Net Metering Rooftop Solar

“Also, under gross metering, corporate consumers would not benefit commercially from using the power generated from their own system for self-consumption. Both C&I consumers and developers will find their payback periods will be much longer and the investment will become riskier, delaying the roll-out of this strategically important, cost-effective technology solution.”

Discoms, on the other hand, will notionally benefit from the shift to gross metering for installations with loads above 10 kW, paying less for the same amount of energy. Except those benefits will be dissipated because there will be no material new investment by C&I customers, per the authors.

The note points out that although it is up to states to implement the central government’s restriction on net metering, many are likely to do so to address the loss-making Discoms’ concerns over high-paying C&I consumers shifting to rooftop solar.  Several states have already started to implement the new regulation in different forms. The note details how West Bengal has issued amendments that allow net metering for consumers with sanctioned loads of up to 5 kW and gross metering for contract demand above 5 kW. Karnataka has also proposed a gross metering arrangement for rooftop solar projects over 10 kW capacity at a Rs 2.84/kWh tariff.

The authors have proposed a net feed-in mechanism as a “win-win” solution for all the stakeholders, explaining that it would not have a major impact on Discoms’ revenue and would still be beneficial for the consumer.

A net feed-in mechanism is very similar to net metering with the exception of tariff calculation. Under a net feed-in arrangement, rooftop solar power used for self-consumption is charged at the retail tariff, and surplus (net) energy exported to the grid after self-consumption is credited at a net feed-in tariff determined by the state.

According to Garg,  the net feed-in mechanism is a middle ground option that meets the needs of both consumers and discoms, creating a win for both, and for India. “Under the net feed-in option, the consumer pays less to the discom than they would under gross metering but the discom receives more than they would under a net metering arrangement.”

“We urge the Ministry of Power to consider the interests of all stakeholders – developers, consumers and Discoms – in resolving the challenges of the net metering restriction while also stimulating private investment to boost adoption of low cost, zero emissions distributed capacity,” she concluded.

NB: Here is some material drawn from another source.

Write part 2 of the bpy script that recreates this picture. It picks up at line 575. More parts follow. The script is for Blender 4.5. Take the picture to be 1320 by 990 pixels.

Recently, Union micro, small and medium industries minister Nitin Gadkari had urged power minister RK Singh to reconsider a recent controversial decision to restrict net metering in solar rooftop projects. In a letter to Singh dated February 15, Gadkari noted that while more and more micro, small and medium enterprises (MSMEs) were installing solar rooftop projects, thereby contributing to the share of clean energy in the grid, the notification might well discourage them.

“It is feared that this share will shrink in the near future, affect power generation of the nation, as it is feared that the new amendments are going to affect the savings of the small units and individuals,” Gadkari said in a letter.